There is also the evidence through polling in Scotland that Ukip is challenging, and occasionally beating, the Liberal Democrats in vote share. As in England with by-election performances, this should not be laughed off as some here today, gone tomorrow apparition.

Last Thursday, just as the Eastleigh by-election was reverberating across British politics, a small council by-election went unnoticed in Coatbridge. Sure, Labour romped home with 2,145 votes and the SNP had 452 – but the Ukip candidate Billy Mitchell defeated the well known Liberal Democrat John Love with 34 votes to 19, coming fourth behind the Tory, Ashley Baird on 71. Replicate that running order across Scotland in 2016 and Ukip can be optimistic it will get a handful of Holyrood list seats.

Before then, next summer, we have the European elections when Ukip has traditionally done well, pushing Labour into an embarrassing third place last time round. With national coverage on television there will be every opportunity for Ukip to supplant the Liberal Democrats in the Scottish ranking and set its target as outvoting the Scottish Conservatives.

There is also the consideration that the Westminster general election is in 2015 and the Holyrood election – with its proportional system – in 2016, by which time the Ukip momentum may have built up or petered out – but at the moment it is a time of opportunity for the party rather than insurmountable challenges.

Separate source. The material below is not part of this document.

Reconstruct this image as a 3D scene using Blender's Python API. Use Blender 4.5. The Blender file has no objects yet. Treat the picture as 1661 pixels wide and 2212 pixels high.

One can only guess what Willie Rennie and Ruth Davidson would give for such positive choices.

There is also another known unknown yet to be decided – how will the broadcasters treat Ukip in the next general election and the following Holyrood election – will Nigel Farage or some such Ukip personality be given an equal platform? Surely if they stand enough candidates and have the polling evidence of popularity (and elected members in the European Parliament) they cannot be denied a place?

Giving Nick Clegg an equal position in the leaders’ debates arguably cost the Conservatives outright victory in 2010 – what would be the impact of letting Farage have equal billing in 2015? And why not give Ukip in Scotland equal treatment on TV with the Greens – a party currently polling less than Ukip?

Writing off Ukip in Scotland would be a mistake; Ukip may not be threatening to win huge numbers of MPs or MSPs, but small parties can become kingmakers and suddenly have great influence.

Here today, gone tomorrow – a protest vote? Not any more.